Интересно, что Лев Толстой, который, конечно, не был историком и вряд ли может служить источником для исследования наполеоновских войн, тем не менее был человеком, который общался еще с некоторыми современниками событий и ознакомился с многими подлинными документами той эпохи, он писал: «Кутузов немедленно послал состоявшего при нем генерал-адъютанта Винценгероде в неприятельский лагерь. Винценгероде должен был не только принять перемирие, но и предложить условия капитуляции
, а между тем Кутузов послал своих адъютантов назад торопить сколь возможно движение обозов всей армии по кремско-цнаймской дороге… предложения капитуляции, ни к чему не обязывающие, могли дать время пройти некоторой части обозов, так и относительно того, что ошибка Мюрата должна была открыться очень скоро. Как только Бонапарте, находившийся в Шенбрунне, в 25 верстах от Голлабруна, получил донесение Мюрата и проект перемирия и капитуляции, он увидел обман…»[604]Также и в письме Наполеона к Мюрату от 16 ноября (см. ниже) император говорит именно о капитуляции: «генерал, который подписал эту капитуляцию
, не имел на это права»[605].Фраза о капитуляции сразу ставит все на свои места, и становится ясно, что произошло под Шенграбеном. Инициатива продолжительного перемирия принадлежала Багратиону, которому было более чем выгодно задержать французские войска под любым предлогом. Он прекрасно видел соотношение сил и понимал, что не сможет даже при условии полного самопожертвования долго продержаться против неприятеля. И ему необходимо было любой ценой ввести в заблуждение Мюрата.

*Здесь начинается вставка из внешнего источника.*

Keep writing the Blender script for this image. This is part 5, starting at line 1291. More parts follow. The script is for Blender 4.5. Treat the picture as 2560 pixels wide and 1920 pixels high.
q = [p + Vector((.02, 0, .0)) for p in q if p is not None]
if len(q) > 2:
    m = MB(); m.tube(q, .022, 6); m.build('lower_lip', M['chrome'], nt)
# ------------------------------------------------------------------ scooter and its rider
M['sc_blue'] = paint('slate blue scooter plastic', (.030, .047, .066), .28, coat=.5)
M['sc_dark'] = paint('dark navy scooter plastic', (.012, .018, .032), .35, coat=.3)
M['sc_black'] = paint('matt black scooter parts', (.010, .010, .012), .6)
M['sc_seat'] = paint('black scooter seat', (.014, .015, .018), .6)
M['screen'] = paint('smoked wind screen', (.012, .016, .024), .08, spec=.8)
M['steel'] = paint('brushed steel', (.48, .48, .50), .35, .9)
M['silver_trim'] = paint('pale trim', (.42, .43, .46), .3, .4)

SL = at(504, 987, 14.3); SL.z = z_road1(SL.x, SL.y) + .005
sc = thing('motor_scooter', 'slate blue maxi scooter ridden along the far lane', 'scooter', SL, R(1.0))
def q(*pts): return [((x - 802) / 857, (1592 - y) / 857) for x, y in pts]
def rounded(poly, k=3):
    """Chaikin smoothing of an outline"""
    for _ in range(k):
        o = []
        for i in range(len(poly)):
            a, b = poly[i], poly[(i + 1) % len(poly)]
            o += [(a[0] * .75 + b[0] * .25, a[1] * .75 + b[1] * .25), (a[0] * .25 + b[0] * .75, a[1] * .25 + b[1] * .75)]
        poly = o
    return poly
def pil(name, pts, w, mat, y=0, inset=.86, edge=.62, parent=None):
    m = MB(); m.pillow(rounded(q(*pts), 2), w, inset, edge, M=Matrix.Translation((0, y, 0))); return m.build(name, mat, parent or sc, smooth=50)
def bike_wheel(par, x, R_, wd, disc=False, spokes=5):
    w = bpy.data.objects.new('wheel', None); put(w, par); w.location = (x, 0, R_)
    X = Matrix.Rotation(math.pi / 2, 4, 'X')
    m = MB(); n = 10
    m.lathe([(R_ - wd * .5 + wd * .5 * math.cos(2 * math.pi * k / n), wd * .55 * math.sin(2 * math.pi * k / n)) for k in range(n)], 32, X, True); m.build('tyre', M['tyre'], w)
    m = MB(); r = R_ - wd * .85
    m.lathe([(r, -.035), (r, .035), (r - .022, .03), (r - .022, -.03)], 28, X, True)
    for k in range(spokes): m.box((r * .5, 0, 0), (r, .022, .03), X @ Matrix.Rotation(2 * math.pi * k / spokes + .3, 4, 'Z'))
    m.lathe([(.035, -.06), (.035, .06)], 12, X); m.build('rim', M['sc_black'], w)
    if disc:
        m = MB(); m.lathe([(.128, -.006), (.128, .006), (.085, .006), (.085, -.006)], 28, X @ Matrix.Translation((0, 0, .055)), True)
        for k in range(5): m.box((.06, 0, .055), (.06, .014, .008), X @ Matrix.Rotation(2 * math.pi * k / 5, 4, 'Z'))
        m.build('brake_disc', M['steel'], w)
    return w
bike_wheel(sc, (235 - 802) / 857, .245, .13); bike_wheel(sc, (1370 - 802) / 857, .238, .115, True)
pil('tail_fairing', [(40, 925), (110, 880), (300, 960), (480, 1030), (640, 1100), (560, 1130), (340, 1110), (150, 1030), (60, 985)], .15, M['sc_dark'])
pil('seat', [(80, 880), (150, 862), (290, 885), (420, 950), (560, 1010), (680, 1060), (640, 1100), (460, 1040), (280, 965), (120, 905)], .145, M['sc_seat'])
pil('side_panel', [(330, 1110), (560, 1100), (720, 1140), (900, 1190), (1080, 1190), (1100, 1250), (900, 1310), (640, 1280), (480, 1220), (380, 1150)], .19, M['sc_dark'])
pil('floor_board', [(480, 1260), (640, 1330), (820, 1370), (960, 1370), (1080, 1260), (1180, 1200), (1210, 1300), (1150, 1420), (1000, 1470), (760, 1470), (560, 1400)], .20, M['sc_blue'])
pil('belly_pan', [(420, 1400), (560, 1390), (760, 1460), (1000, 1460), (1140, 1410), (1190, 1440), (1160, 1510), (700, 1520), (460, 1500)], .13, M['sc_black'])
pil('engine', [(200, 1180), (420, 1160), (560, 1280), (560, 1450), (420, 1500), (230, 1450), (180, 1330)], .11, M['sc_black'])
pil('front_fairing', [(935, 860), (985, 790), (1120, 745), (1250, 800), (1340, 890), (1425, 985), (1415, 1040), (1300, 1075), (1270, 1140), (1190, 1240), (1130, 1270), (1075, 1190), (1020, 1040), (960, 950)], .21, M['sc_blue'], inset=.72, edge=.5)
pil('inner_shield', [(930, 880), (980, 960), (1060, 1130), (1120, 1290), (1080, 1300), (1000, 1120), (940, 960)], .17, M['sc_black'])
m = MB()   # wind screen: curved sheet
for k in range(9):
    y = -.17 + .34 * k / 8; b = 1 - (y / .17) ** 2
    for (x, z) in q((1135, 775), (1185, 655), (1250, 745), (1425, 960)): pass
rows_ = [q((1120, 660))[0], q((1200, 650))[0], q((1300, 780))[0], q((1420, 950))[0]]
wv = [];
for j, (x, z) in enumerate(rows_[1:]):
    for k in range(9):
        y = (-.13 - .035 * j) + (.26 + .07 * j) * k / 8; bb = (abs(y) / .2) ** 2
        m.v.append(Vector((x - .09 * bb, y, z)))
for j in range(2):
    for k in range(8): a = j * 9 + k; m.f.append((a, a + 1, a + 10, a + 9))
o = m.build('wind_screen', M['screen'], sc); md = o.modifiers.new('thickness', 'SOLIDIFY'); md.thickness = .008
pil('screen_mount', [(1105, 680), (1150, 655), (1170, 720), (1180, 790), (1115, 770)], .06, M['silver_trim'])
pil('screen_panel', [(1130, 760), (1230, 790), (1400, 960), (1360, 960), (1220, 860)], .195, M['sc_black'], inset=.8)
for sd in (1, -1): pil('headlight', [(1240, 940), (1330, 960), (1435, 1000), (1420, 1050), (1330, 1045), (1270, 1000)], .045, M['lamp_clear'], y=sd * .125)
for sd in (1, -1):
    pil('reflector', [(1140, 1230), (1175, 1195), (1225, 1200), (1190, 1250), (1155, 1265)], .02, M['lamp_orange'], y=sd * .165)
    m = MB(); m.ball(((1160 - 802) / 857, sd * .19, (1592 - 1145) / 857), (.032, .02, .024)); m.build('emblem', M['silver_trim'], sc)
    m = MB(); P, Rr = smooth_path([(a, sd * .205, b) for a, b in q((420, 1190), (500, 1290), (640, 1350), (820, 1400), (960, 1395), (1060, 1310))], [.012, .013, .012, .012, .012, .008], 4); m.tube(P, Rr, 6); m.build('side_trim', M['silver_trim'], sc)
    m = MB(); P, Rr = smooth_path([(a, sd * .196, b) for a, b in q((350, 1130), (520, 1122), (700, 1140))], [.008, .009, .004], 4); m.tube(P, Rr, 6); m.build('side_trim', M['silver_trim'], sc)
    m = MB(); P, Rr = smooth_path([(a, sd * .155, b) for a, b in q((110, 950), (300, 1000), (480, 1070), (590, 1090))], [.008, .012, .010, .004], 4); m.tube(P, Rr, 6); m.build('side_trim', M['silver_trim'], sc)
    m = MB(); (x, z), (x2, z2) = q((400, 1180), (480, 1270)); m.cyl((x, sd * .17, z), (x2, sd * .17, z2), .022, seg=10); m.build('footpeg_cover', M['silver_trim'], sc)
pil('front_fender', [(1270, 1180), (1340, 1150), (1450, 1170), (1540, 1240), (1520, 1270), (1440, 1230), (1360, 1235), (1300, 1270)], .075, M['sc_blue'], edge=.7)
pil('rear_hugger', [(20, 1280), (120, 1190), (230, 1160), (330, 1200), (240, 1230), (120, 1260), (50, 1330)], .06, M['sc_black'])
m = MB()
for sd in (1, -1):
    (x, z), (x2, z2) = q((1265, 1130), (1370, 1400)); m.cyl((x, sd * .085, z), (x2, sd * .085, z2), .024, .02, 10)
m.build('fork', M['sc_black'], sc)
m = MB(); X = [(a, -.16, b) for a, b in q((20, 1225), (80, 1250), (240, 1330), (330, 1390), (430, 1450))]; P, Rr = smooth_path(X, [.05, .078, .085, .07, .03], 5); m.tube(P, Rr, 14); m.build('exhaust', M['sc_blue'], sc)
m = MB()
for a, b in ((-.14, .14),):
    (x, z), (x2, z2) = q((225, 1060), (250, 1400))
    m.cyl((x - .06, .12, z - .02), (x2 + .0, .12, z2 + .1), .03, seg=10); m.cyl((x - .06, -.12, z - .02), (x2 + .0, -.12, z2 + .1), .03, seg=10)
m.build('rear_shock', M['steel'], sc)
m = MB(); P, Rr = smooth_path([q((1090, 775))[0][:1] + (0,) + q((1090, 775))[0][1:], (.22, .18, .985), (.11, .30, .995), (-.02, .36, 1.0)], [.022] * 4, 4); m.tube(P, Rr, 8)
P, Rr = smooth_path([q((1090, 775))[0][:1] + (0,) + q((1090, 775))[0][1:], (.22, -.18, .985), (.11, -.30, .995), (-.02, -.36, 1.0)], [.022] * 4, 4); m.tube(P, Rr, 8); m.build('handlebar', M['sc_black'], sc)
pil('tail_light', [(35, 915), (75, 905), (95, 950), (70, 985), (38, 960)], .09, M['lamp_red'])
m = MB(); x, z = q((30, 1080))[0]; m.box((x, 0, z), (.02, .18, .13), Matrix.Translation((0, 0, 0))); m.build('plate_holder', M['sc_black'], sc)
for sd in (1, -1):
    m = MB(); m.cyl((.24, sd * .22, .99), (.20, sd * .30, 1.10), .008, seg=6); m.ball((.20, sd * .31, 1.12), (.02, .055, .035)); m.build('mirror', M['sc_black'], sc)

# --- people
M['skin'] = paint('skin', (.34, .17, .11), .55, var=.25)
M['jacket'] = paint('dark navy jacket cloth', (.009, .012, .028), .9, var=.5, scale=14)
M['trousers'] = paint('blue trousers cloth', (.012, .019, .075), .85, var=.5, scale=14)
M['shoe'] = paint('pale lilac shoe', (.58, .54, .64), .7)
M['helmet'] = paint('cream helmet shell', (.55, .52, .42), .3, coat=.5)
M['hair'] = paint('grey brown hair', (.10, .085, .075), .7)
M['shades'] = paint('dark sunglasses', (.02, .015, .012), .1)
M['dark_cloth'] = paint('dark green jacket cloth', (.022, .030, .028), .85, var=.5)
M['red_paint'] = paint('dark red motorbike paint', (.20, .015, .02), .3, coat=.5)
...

Да, действительно, Мюрат попался на хитрости, подобно той, которую он и Ланн применили, чтобы провести австрийцев. Однако Багратиону пришлось пойти дальше, чем французским маршалам. Было очевидно, что продолжительное перемирие полностью на руку русским. Но когда генерал-адъютант царя предложил капитуляцию
(!), у пылкого гасконца от торжества тщеславия атрофировался разум, и в голове, вероятно, билась только одна мысль: он, Иоахим Мюрат, оказался совершенно прав, не преследуя русских в Кремс. Он первый вступил в Вену. Он захватил хитростью венские мосты, и теперь он, а не кто другой вынудил всю русскую армию капитулировать!!!О том, насколько документ, подписанный Мюратом, был далек от простого перемирия, говорит тот факт, что утром следующего дня, когда все войска, бывшие в распоряжении у Мюрата, были давным-давно собраны, он не отдал приказ начинать бой. Более того, в день подписания перемирия Мюрат приказал: «Войска должны оставаться до нового приказа на позициях, которые они занимают в этот момент. Его светлость желает в соответствии с этим, чтобы корпус Сульта не совершал завтра никаких движений»[606]
. В результате Сульт остался у Голерсдорфа, то есть примерно в 10 км от Шенграбена. Если бы Мюрат заключал перемирие для того, чтобы подтянуть войска, подобное распоряжение было бы немыслимым, потому что оно полностью противоречит самой идее такого договора.